● **Data excerpt**:
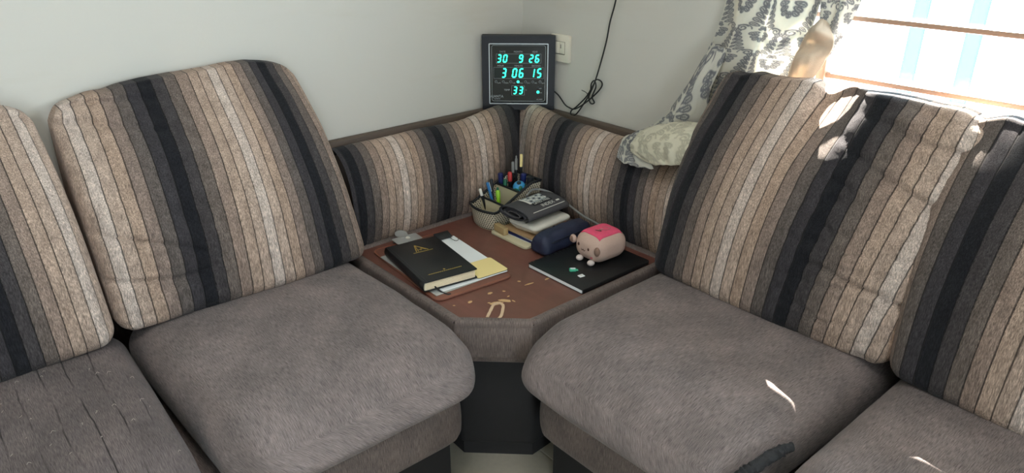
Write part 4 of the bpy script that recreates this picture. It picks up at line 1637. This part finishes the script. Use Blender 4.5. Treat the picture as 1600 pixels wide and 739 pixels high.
cm = MB()
cm.grid(lambda s, t: Vector(((s - .5) * CL + 0.003 * nz3(t * 9, 1, 1), *cuff_prof(t))), 20, 130)
cm.build('roll', M['cuff'], cfo, solid=0.0032, angle=180)
for sx in (-1, 1):
    MB().tube([((CL / 2 - 0.0004) * sx, *cuff_prof(k / 60 * 0.62)) for k in range(61)], 0.0019, 6).build('edge_binding', M['cuffd'], cfo)
# printed patch and lettering lie on the top of the roll


def on_cuff(x, y):
    """point on the outer surface above (x,y)"""
    q = max(-0.99, min(0.99, y / 0.0655))
    return Vector((x, y, 0.0215 + 0.0195 * math.sqrt(1 - q * q) + 0.0022))


pt = MB()
pt.grid(lambda s, t: on_cuff(-0.022 + 0.074 * s - 0.012 * (1 - t), -0.018 + 0.046 * t) + Vector((0, 0, 0.0002)), 10, 8)
pt.build('print_patch', M['greyline'], cfo)
pt = MB()
pt.grid(lambda s, t: on_cuff(-0.034 + 0.009 * s, -0.020 + 0.050 * t) + Vector((0, 0, 0.0005)), 3, 8)
pt.build('print_bar', M['print'], cfo)
pt = MB()
pt.grid(lambda s, t: on_cuff(-0.030 + 0.080 * s, -0.0315 + 0.014 * t) + Vector((0, 0, 0.0004)), 10, 4)
pt.build('print_band', M['cuffd'], cfo)


def cuff_text(body_, x, y, size):
    tm = MB()
    tm.text(body_, size, Matrix.Identity(4), 0.0001)
    tm.v = [tuple(on_cuff(x + px, y + py) + Vector((0, 0, 0.0008 + pz_))) for px, py, pz_ in tm.v]
    tm.build('lettering', M['print'], cfo, smooth=False)


cuff_text('LATEX FREE', 0.010, -0.0245, 0.0125)
for k in range(3):
    for j in range(6):
        pt = MB()
        pt.grid(lambda s, t: on_cuff(-0.020 + j * 0.0115 + 0.0085 * s, -0.010 + k * 0.0125 + 0.007 * t) + Vector((0, 0, 0.0005)), 2, 2)
        pt.build('size_mark', M['print' if (j + k) % 3 else 'cuffd'], cfo)
cuff_text('INDEX', 0.016, -0.0435, 0.0175)
pt = MB()
pt.grid(lambda s, t: on_cuff(0.052 + 0.014 * s, -0.046 + 0.006 * t) + Vector((0, 0, 0.0006)), 3, 3)
pt.build('print_dash', M['print'], cfo)
pt = MB()
pt.grid(lambda s, t: on_cuff(-0.060 + 0.135 * s, -0.0585 + 0.0018 * t) + Vector((0, 0, 0.0006)), 10, 2)
pt.build('print_line', M['print'], cfo)
# air tube
inv2 = (Matrix.Translation((1.385, 1.497, cfz)) @ Matrix.Rotation(R(4), 4, 'Z')).inverted()
tp = bez([(1.40, 1.545, cfz + 0.036), (1.435, 1.553, cfz + 0.046), (1.468, 1.535, cfz + 0.040), (1.488, 1.50, cfz + 0.026), (1.498, 1.450, 0.515), (1.500, 1.40, 0.500), (1.505, 1.345, 0.490), (1.503, 1.29, 0.478), (1.497, 1.25, 0.475)], 10)
MB().tube([inv2 @ p for p in tp], 0.0036, 8).build('air_tube', M['tube'], cfo)

# ------------------------------------------------------------------ woven organiser basket
bs = thing('pen_basket', 'cream woven plastic pen basket with a dark rim', 'basket', (1.383, 1.624, ZS), 0)
# outline: front end (towards -x) rounded; local coordinates
BX0, BX1, BY0, BY1 = -0.108, 0.095, -0.058, 0.058
outl = []
for k in range(13):
    t = -1 + 2 * k / 12
    outl.append((BX0 + 0.016 * t * t, -BY1 * t))          # bowed front: +y -> -y
side1 = [(BX0 + 0.016 + (BX1 - BX0 - 0.016) * k / 16, BY0) for k in range(1, 17)]
back = [(BX1, BY0 + (BY1 - BY0) * k / 8) for k in range(1, 9)]
side2 = [(BX1 + (BX0 + 0.016 - BX1) * k / 16, BY1) for k in range(1, 16)]
outl = outl + side1 + back + side2


def rim_h(x):
    return 0.062 + 0.062 * min(1.0, max(0.0, (x - BX0 - 0.030) / 0.135))


acc = [0]
for i in range(1, len(outl) + 1):
    acc.append(acc[-1] + math.dist(outl[i % len(outl)], outl[i - 1]))


def wall_fn(s, t):
    k = int(round(s * len(outl))) % len(outl)
    x, y = outl[k]
    h_ = rim_h(x)
    fl_ = 0.90 + 0.10 * t
    return Vector((x * fl_, y * fl_, 0.002 + (h_ - 0.002) * t))


wl = MB()
wl.grid(wall_fn, len(outl), 10, lambda s, t: (acc[int(round(s * len(outl)))], t * rim_h(outl[int(round(s * len(outl))) % len(outl)][0])))
wl.build('woven_wall', M['weave'], bs, solid=0.0018, angle=60)
MB().prism([(x * 0.9, y * 0.9) for x, y in outl], 0.0, 0.003).build('floor', M['cream'], bs)
rp = [(x, y, rim_h(x)) for x, y in outl]
MB().tube(rp, 0.0042, 8, True).build('rim', M['blackp'], bs)
for xd in (-0.050, 0.012):
    h_ = rim_h(xd)
    MB().box((xd, 0, h_ / 2), (0.002, (BY1 - BY0) * 0.95, h_ - 0.006)).build('divider', M['cream'], bs)
    MB().box((xd, 0, h_ - 0.001), (0.0065, (BY1 - BY0) - 0.002, 0.006)).build('divider_rim', M['blackp'], bs, bevel=0.002)
BO = Vector((1.383, 1.624, ZS))


def pen(name, label, foot, top, r, mat, cap=None, tip=None, cat='pen', clipm=None):
    """a pen standing in the basket; foot and top in basket coordinates"""
    f, t = BO + Vector(foot), BO + Vector(top)
    d = (t - f)
    L = d.length
    root = thing(name, label, cat, tuple(f), 0, 'pens standing in the woven basket')
    root.rotation_mode = 'QUATERNION'
    root.rotation_quaternion = Vector((0, 0, 1)).rotation_difference(d.normalized())
    MB().lathe([(r * 0.55, 0.0), (r, 0.006), (r, L * 0.80)], 12).build('barrel', mat, root)
    MB().lathe([(r * 1.12, L * 0.78), (r * 1.12, L - 0.003), (r * 0.75, L)], 12).build('cap', cap or mat, root)
    if clipm:
        MB().box((r * 1.35, 0, L * 0.86), (r * 0.3, r * 0.7, L * 0.24)).build('pocket_clip', clipm, root, bevel=0.0004)
    if tip:
        MB().lathe([(r * 0.6, L - 0.0005), (r * 0.6, L + 0.006), (r * 0.4, L + 0.008)], 10).build('push_button', tip, root)
    return root


pen('pen', 'white capped dark pen leaning leftmost in the basket', (-0.040, 0.030, 0.004), (-0.062, 0.046, 0.104), 0.0045, M['blackp'], M['white'])
pen('pen', 'blue pen leaning left in the basket', (-0.028, 0.004, 0.004), (-0.042, 0.034, 0.124), 0.0045, M['blue'], M['blue'], None, 'pen', M['paper'])
pen('pen', 'lime green pen standing at the front of the basket', (-0.034, -0.016, 0.004), (-0.034, -0.006, 0.108), 0.0062, M['green'], M['green'], M['dkgreen'])
pen('pen', 'black pen behind the lime green pen', (-0.020, 0.030, 0.004), (-0.018, 0.044, 0.126), 0.005, M['blackp'], M['blackp'])
pen('pen', 'dark green marker beside the blue sharpener', (0.022, 0.020, 0.004), (0.016, 0.018, 0.124), 0.0055, M['dkgreen'], M['dkgreen'])
pen('marker', 'dark blue marker at the back of the basket near the wall side', (0.030, 0.040, 0.004), (0.022, 0.048, 0.136), 0.0078, M['dkblue'], M['dkblue'], None, 'marker')
pen('marker', 'thick black marker rightmost in the basket', (0.068, -0.030, 0.006), (0.074, -0.036, 0.136), 0.0105, M['blackp'], M['blackp'], None, 'marker')
pen('marker', 'violet blue marker beside the thick black marker', (0.066, 0.000, 0.004), (0.070, -0.008, 0.138), 0.0085, M['dkblue'], M['dkblue'], None, 'marker')
pen('pen', 'black pen with red band in the middle of the basket', (0.050, 0.030, 0.004), (0.046, 0.030, 0.138), 0.0065, M['blackp'], M['redp'], None, 'pen')
pen('pen', 'tall thin dark pen with grey cap against the cushions', (0.075, 0.034, 0.004), (0.083, 0.042, 0.172), 0.0042, M['blackp'], M['tube'], M['tube'])
pen('pencil', 'tall yellow tipped pencil in the corner behind the basket', (0.080, 0.020, 0.004), (0.094, 0.030, 0.186), 0.0040, M['blackp'], M['yellow'], None, 'pencil')
pen('pen', 'tall black pen between the grey capped pen and the pencil', (0.070, 0.040, 0.004), (0.076, 0.050, 0.160), 0.0045, M['blackp'], M['tube'], None, 'pen')

# globe-shaped sharpener
gs = thing('globe_sharpener', 'blue round globe sharpener in the basket beside the green marker', 'sharpener', (BO.x + 0.036, BO.y - 0.026, BO.z + 0.0845), 0)
MB().ell((0, 0, 0.0205), (0.0205, 0.0205, 0.0205), 24, 16).build('ball', M['globe'], gs)
cont = MB()
for (a0, el, ra, rb) in ((200, -8, .010, .006), (240, 12, .006, .008), (285, -20, .009, .006), (300, 20, .007, .004)):
    d = Vector((math.cos(R(a0)) * math.cos(R(el)), math.sin(R(a0)) * math.cos(R(el)), math.sin(R(el))))
    q = d.to_track_quat('Z', 'Y').to_matrix().to_4x4()
    cont.ell(Vector((0, 0, 0.0205)) + d * 0.0196, (ra, rb, 0.0020), 12, 6, q)
cont.build('land_print', M['dkgreen'], gs)
hd = Vector((-0.36, -0.30, 0.88)).normalized()
MB().lathe([(0.0068, 0.0), (0.0068, 0.0012), (0.0055, 0.0014)], 16, Matrix.Translation(Vector((0, 0, 0.0205)) + hd * 0.0195) @ hd.to_track_quat('Z', 'Y').to_matrix().to_4x4()).build('sharpening_hole', M['blackp'], gs)
# filler block under the sharpener so that it is carried: a small box of leads
bxs = tag(MB().box((0, 0, 0.0395), (0.036, 0.036, 0.079)).build('lead_box', M['dkblue'], bevel=0.003), 'small dark blue box standing in the basket under the globe sharpener', 'box')
bxs.location = (BO.x + 0.036, BO.y - 0.026, BO.z + 0.0042)

# loop of peeled veneer at the front of the table
lp = MB()
lpath = bez([(0.958, 1.192, 0), (0.985, 1.212, 0), (1.008, 1.228, 0), (1.022, 1.226, 0), (1.024, 1.212, 0), (1.008, 1.194, 0), (0.988, 1.176, 0), (0.976, 1.170, 0)], 8)
n_ = len(lpath)
vs_, fs_ = [], []
for i, p in enumerate(lpath):
    t = (lpath[min(n_ - 1, i + 1)] - lpath[max(0, i - 1)]).normalized()
    nr = Vector((-t.y, t.x, 0))
    hw_ = 0.0036 + 0.0012 * nz3(i * 0.4, 1, 1)
    z0, z1 = ZS + 0.0002, ZS + 0.0024
    for sgn, z in ((1, z0), (-1, z0), (-1, z1), (1, z1)):
        vs_.append(p + nr * hw_ * sgn + Vector((0, 0, z)))
for i in range(n_ - 1):
    for j in range(4):
        fs_.append((i * 4 + j, i * 4 + (j + 1) % 4, i * 4 + 4 + (j + 1) % 4, i * 4 + 4 + j))
fs_ += [(0, 1, 2, 3), tuple((n_ - 1) * 4 + j for j in (3, 2, 1, 0))]
lp.add(vs_, fs_)
tag(lp.build('veneer_strip', M['strip'], base=(1.0, 1.2, ZS)), 'pale curled strip of veneer at the front edge of the brown table', 'strip')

● **Instructions for the task**:
Transcribe the opening line of the listing above, please, and every line after it through the line with "tm.build('lettering', M['print'], cfo, smooth=False)", word for word, without pictures.

● **Correct result**:
Write part 4 of the bpy script that recreates this picture. It picks up at line 1637. This part finishes the script. Use Blender 4.5. Treat the picture as 1600 pixels wide and 739 pixels high.
cm = MB()
cm.grid(lambda s, t: Vector(((s - .5) * CL + 0.003 * nz3(t * 9, 1, 1), *cuff_prof(t))), 20, 130)
cm.build('roll', M['cuff'], cfo, solid=0.0032, angle=180)
for sx in (-1, 1):
    MB().tube([((CL / 2 - 0.0004) * sx, *cuff_prof(k / 60 * 0.62)) for k in range(61)], 0.0019, 6).build('edge_binding', M['cuffd'], cfo)
# printed patch and lettering lie on the top of the roll


def on_cuff(x, y):
    """point on the outer surface above (x,y)"""
    q = max(-0.99, min(0.99, y / 0.0655))
    return Vector((x, y, 0.0215 + 0.0195 * math.sqrt(1 - q * q) + 0.0022))


pt = MB()
pt.grid(lambda s, t: on_cuff(-0.022 + 0.074 * s - 0.012 * (1 - t), -0.018 + 0.046 * t) + Vector((0, 0, 0.0002)), 10, 8)
pt.build('print_patch', M['greyline'], cfo)
pt = MB()
pt.grid(lambda s, t: on_cuff(-0.034 + 0.009 * s, -0.020 + 0.050 * t) + Vector((0, 0, 0.0005)), 3, 8)
pt.build('print_bar', M['print'], cfo)
pt = MB()
pt.grid(lambda s, t: on_cuff(-0.030 + 0.080 * s, -0.0315 + 0.014 * t) + Vector((0, 0, 0.0004)), 10, 4)
pt.build('print_band', M['cuffd'], cfo)


def cuff_text(body_, x, y, size):
    tm = MB()
    tm.text(body_, size, Matrix.Identity(4), 0.0001)
    tm.v = [tuple(on_cuff(x + px, y + py) + Vector((0, 0, 0.0008 + pz_))) for px, py, pz_ in tm.v]
    tm.build('lettering', M['print'], cfo, smooth=False)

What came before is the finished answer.